-- The problem --
Wherever the word "Blender" appears in a line, extract that line.

-- Provided data --
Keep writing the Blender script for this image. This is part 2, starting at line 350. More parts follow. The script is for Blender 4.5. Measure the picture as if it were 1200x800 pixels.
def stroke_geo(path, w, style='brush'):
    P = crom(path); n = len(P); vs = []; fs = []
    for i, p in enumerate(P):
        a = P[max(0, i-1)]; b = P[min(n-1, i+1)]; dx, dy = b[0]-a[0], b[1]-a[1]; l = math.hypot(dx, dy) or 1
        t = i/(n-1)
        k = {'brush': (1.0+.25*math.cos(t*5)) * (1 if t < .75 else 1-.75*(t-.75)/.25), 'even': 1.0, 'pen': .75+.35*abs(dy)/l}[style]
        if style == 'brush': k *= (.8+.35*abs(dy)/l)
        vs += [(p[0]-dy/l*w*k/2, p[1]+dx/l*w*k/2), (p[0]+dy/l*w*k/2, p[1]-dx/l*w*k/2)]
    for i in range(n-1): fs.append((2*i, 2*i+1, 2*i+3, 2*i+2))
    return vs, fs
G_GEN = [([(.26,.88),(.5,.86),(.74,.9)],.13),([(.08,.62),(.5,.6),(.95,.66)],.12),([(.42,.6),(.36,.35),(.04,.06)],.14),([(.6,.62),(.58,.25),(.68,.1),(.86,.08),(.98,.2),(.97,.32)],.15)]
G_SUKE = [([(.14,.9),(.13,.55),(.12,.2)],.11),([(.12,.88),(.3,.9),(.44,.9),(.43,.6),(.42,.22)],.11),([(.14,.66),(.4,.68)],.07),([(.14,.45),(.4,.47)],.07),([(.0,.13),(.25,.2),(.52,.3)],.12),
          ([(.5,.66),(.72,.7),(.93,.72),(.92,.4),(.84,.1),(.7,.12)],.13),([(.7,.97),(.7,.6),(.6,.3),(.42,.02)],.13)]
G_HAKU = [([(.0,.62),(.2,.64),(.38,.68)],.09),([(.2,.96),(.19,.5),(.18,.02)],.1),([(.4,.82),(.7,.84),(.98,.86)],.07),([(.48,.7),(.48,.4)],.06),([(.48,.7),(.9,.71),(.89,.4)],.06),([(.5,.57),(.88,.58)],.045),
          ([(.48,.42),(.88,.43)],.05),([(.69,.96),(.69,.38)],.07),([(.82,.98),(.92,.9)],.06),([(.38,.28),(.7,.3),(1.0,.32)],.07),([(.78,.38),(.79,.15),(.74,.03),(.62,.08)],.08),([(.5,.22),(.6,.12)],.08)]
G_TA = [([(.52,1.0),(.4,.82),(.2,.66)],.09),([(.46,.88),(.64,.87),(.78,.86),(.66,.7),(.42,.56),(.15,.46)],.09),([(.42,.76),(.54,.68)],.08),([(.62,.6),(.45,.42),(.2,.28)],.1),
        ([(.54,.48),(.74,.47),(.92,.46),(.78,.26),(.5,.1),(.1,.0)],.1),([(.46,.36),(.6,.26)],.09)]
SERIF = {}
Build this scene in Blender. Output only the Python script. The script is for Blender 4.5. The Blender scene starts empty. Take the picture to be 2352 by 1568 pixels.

-- The response --
Keep writing the Blender script for this image. This is part 2, starting at line 350. More parts follow. The script is for Blender 4.5. Measure the picture as if it were 1200x800 pixels.
Build this scene in Blender. Output only the Python script. The script is for Blender 4.5. The Blender scene starts empty. Take the picture to be 2352 by 1568 pixels.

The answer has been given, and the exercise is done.